Nel giorno in cui a Strasburgo si discuteva del sistematico massacro delle minoranze religiose a opera dell’Isis, il patriarca caldeo di Baghdad Louis Raphael I Sako ha indirizzato, mercoledì 20 gennaio, una lettera al presidente del Parlamento europeo Martin Schulz. Un appello nel quale il patriarca chide di «assumersi la responsabilità prima che questo conflitto si estenda per altri lunghi anni». Questo, dichiara, è «il tempo giusto per unire le forze e tenersi per mano, cristiani, musulmani, per fermare i massacri e le distruzioni. È il tempo per stabilire pace e giustizia. Così facendo saremo i promotori di un punto di svolta in questa terra, degni di raggiungere sicurezza e pace per il nostro popolo». Quindi le parole di Sako si fanno accorate: «Vi preghiamo di fare quanto è nelle vostre possibilità per fermare questo genocidio prima che sia troppo tardi».

In attesa che nella prossima sessione del Parlamento europeo, dal 1° al 4 febbraio, si voti anche una risoluzione sull’argomento, il patriarca caldeo si scaglia contro gli «attori esterni» del conflitto, che, intervenendo solo per «la loro personale ambizione nella regioen», hanno usato democrazia e libertà «come copertura per privarci delle nostre risorse naturali, pace e libertà creando caos e terrorismo in Iraq e nel Medio Oriente». Di qui, per Sako, «il fallimento del sistema scolastico e il peggioramento di quello educativo; l’aumento della disoccupazione; il deterioramento della situazione economica e della sicurezza; la caduta dei servizi pubblici». Oggi, denuncia, «in Iraq ci sono migliaia di morti, milioni di profughi e di sfollati interni, case e strutture distrutte, e nelle persone cresce l’ossessione per la durata del conflitto».

Le parole del patriarca riportano l’attenzione dell’Europa sull’agonia dei cristiani e degli altri gruppi etnici, causata da «una ben concertata agenda da parte dell’Iraq di spingere i cristiani e le altre minoranze religiose a lasciare la propria terra». A ciò si aggiungano le azioni dello Stato islamico contro cristiani e yazidi scacciati dalle loro case a Mosul e nella Piana di Ninive.

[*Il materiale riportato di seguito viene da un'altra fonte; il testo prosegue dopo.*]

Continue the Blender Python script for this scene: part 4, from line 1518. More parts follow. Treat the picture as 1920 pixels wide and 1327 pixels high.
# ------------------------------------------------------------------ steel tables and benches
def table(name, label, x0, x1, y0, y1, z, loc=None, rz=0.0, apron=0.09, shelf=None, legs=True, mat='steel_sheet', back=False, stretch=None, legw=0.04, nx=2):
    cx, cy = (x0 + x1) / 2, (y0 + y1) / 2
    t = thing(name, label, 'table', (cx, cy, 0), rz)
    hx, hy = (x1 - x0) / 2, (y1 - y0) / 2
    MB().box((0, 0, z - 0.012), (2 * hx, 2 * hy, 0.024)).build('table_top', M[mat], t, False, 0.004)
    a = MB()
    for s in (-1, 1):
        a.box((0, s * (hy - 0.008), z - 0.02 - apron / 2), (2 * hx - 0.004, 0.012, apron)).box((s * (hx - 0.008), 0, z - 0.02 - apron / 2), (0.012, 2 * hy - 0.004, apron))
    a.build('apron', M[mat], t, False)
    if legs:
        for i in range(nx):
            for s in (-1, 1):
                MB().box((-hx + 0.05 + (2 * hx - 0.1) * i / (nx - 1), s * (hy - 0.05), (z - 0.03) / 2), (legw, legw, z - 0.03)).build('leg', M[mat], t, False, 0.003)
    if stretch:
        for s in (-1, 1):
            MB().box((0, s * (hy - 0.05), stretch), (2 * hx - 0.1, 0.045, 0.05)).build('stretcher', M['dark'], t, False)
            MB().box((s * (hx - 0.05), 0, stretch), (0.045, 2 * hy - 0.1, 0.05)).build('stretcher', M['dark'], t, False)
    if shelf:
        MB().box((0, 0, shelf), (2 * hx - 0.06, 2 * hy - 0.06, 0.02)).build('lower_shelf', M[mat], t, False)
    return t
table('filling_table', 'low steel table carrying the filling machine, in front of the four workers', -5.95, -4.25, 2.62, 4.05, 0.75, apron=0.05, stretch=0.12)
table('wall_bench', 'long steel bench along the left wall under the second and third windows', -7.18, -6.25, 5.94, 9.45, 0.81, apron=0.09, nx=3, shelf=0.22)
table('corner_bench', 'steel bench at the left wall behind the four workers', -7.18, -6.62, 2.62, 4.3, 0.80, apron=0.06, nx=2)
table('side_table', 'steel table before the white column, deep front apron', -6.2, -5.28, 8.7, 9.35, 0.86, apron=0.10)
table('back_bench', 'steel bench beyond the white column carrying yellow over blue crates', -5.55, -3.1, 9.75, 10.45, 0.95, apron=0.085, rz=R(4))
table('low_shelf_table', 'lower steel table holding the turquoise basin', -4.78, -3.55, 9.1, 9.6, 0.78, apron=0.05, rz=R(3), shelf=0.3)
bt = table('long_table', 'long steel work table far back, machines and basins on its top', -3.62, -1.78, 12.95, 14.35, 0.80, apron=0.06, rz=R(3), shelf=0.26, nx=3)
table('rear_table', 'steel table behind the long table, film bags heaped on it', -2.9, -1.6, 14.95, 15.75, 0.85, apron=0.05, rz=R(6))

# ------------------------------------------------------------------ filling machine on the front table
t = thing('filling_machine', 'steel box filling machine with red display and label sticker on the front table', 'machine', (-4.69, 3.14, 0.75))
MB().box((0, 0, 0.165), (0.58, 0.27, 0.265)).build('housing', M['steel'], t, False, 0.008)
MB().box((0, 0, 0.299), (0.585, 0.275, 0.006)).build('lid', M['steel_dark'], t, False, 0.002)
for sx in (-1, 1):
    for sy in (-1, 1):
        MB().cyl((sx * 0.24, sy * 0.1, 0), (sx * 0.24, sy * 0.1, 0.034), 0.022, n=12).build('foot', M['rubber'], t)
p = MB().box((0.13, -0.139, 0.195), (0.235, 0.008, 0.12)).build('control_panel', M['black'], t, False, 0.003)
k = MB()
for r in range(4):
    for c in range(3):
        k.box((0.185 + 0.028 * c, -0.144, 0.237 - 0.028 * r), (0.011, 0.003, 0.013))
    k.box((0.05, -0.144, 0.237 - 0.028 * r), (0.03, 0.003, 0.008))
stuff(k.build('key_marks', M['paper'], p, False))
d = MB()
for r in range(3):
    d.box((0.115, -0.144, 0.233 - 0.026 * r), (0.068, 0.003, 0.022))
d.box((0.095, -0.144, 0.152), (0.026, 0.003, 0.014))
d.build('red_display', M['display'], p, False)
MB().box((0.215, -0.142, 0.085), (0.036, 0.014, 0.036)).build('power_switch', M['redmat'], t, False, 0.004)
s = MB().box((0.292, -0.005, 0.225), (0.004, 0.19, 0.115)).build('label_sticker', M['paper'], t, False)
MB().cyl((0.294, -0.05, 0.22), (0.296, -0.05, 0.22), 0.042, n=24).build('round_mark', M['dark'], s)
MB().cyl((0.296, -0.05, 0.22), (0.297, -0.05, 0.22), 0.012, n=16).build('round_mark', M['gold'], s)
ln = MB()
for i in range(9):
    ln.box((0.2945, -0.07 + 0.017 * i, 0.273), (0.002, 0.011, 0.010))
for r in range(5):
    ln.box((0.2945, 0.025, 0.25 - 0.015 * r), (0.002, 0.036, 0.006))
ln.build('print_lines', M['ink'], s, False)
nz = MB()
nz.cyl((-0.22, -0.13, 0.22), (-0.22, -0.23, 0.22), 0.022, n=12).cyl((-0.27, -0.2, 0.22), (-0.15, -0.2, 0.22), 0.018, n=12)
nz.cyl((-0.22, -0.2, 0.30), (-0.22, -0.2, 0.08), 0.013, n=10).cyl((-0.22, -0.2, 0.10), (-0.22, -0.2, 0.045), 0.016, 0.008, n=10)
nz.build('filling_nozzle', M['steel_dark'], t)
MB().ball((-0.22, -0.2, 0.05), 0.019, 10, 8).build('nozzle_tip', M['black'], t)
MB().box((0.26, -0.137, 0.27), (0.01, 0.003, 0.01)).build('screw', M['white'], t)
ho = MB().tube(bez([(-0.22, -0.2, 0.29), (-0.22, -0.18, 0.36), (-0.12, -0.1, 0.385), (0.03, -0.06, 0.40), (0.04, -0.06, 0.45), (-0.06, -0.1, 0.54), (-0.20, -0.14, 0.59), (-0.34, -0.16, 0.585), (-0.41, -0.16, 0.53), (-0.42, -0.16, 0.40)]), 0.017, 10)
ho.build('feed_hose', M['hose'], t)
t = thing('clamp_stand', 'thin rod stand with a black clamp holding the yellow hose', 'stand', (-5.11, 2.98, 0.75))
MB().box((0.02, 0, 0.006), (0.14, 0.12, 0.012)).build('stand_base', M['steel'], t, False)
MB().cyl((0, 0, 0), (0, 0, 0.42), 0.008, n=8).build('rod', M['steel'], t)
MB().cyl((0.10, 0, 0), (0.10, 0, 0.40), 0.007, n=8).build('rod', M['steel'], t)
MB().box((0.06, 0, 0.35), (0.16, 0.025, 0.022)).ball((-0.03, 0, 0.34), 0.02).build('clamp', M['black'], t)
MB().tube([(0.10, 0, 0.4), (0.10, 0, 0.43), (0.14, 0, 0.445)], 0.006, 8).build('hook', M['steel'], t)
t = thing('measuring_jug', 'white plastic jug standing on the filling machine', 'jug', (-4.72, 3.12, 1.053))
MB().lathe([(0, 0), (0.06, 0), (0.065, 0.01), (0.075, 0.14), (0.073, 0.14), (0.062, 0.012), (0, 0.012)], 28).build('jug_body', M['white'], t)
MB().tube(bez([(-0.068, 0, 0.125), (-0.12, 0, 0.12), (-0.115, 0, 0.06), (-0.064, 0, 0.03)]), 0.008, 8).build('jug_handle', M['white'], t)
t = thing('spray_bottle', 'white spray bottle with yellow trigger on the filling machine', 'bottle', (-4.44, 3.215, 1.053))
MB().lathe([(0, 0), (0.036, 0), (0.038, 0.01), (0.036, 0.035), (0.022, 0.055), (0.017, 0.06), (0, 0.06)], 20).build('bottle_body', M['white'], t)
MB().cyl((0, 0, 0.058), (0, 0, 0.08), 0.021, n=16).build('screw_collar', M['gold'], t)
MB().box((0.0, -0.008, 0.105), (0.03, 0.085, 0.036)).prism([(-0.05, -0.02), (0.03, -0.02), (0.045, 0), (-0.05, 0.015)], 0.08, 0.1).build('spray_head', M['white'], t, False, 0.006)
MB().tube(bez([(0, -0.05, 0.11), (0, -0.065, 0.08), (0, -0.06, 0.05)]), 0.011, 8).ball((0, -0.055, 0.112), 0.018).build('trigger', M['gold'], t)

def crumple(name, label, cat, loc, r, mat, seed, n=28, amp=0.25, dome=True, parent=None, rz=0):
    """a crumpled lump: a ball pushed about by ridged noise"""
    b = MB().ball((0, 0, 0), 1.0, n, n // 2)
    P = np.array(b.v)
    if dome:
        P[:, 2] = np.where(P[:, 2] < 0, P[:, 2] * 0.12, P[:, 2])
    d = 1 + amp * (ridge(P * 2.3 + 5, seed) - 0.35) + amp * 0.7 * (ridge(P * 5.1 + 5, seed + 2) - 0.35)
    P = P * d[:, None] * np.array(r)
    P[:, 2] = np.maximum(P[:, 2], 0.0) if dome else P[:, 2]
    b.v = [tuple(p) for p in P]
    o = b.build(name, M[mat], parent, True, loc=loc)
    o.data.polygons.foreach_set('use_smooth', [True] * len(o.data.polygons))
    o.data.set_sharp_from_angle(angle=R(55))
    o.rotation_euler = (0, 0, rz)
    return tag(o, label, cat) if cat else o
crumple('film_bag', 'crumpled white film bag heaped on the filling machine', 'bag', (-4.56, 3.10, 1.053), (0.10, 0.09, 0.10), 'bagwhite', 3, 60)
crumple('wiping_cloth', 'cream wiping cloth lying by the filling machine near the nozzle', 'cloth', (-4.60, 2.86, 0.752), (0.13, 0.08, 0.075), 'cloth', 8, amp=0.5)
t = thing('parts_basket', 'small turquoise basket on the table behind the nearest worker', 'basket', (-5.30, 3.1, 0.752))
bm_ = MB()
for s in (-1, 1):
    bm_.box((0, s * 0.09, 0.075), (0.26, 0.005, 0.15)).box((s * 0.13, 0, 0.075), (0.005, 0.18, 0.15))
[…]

Un comportamento contro le minoranze che può essere definito «genocidio». E Sako riporta gli esempi di queste violazioni e offese contro i cistiani da parte di gruppi fondametalisti, non ascrivibili all’Islam in generale: «Il divieto di fare auguri di Natale ai cristiani, la distruzione dell’albero di Natale in diversi centri commerciali,  il rifiuto di costruttori di edificare case e monasteri per i cristiani ritenuti infedeli». E ancora, «l’espropriazione da parte di alcune milizie di case e proprietà cristiane a Baghdad, l’invito alle donne cristiane a indossare il velo seguendo l’esempio della Vergine Maria».

Nell’analisi di Sako, la necessità di «avere un governo forte, un’istruzione aperta, leader religiosi musulmani che si oppongano ai fanatici e che ci facciano sentire cittadini di questa nazione, con stessi diritti e doveri». La strada, per il patriarca, è quella del federalismo, «attualmente la soluzioni più accettabile capace di tenere unito l’Iraq», nella convinzione che «la cultura della tolleranza e del rispetto sia il modo migliore per smantellare il terrorismo alle radici e opporsi all’estremismo».